Third, in order to increase Egypt’s chances at globalisation we must focus on bringing home expatriate technicians and scientists, or their investments, instead of sending them away. This would require training the unskilled workforce and eliminating the reasons for the country’s brain drain. Industrialised states have double standards that restrict the entry of average workers, but give incentives for the immigration of brilliant minds.

Egypt must realise that exporting goods with a competitive advantage in terms of price and quality is the only way to leap over the new protectionist barriers placed by industrialised countries.

It is also the only way to deal with the repercussions of the world economic crisis.

Egypt must at the same time eliminate the reasons for the strict positions of industrialised states regarding work conditions, child labour, protecting the environment, standards of quality and human rights, etc.

Fourth, building an open market economy in Egypt requires enhancing opportunities, benefits and potential while curtailing restrictions, losses and the dangers of a know-how economy and globalisation.

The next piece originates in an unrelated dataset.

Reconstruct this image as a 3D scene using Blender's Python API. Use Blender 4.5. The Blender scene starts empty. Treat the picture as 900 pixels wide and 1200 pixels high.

By this, I mean placing regulations that protect the national economy from the dangers of flaws in regulating the liberty of the financial sector and the heavy flow of capital to and from overseas. It also means that strategic decisions are taken solely by the national regime when choosing the national economic and social system.

At the same time, the exposure of the national economy to foreign economic disruptions, pressures, crises and threats should be limited by strengthening technology security, water and food security, energy and environment protection, information security and human security.

Fifth, building the foundations of equality and justice in the world economic order through industry and fast-paced development requires the transfer of technology and know-how and attracting direct foreign investment. But the nation should maintain control over its resources, natural wealth and key infrastructure such as energy, transportation and communication. While Egypt needs to engage on the global arena and world trade, local capital should have access to the national market and the nation should hold sole power to decide the direction of the national economy and continue to control major industries, institutions and technologies.

Sixth, in light of the difficulties and demands after the January 25 Revolution, Egypt does not have the luxury to turn down conditional Arab or foreign aid that could undermine its national economic sovereignty.

Egypt must accept funding from Arab development funds, the World Bank and the IMF because of pressing needs and use these funds not only to overcome the temporary liquidity crisis but also to improve its production capabilities.

At the same time, it must avoid falling into the trap of foreign debt once again while keeping dependency on aid to a minimum to avoid submitting to the conditions of donors and their diktats regarding the economic and social system, and the direction and rate of production and development.

Finally, I believe that in light of the above, the strategy of Egypt’s national economic security in a state of co-citizenship faces three main challenges. First, boosting our economic and competitive capabilities in the global arena by empowering the economy, specifically by outlining and implementing a strategy for industry and development. Also, making progress in industrial technology in this era of information and global economy, and speeding up comprehensive economic development by utilising the versatility of the Egyptian economy.

Second, limiting the overexposure of the national economy by closing the gap in funding, human resources, know-how and technology resources, as well as food, water and energy resources, while boosting the rewards of military and security spending.

Third, building an economic and social order that gains legitimacy by accomplishing economic efficiency, promoting social justice and guaranteeing human security of Egyptians by improving their standards of living and quality of life, as well as protecting all economic, social and human rights.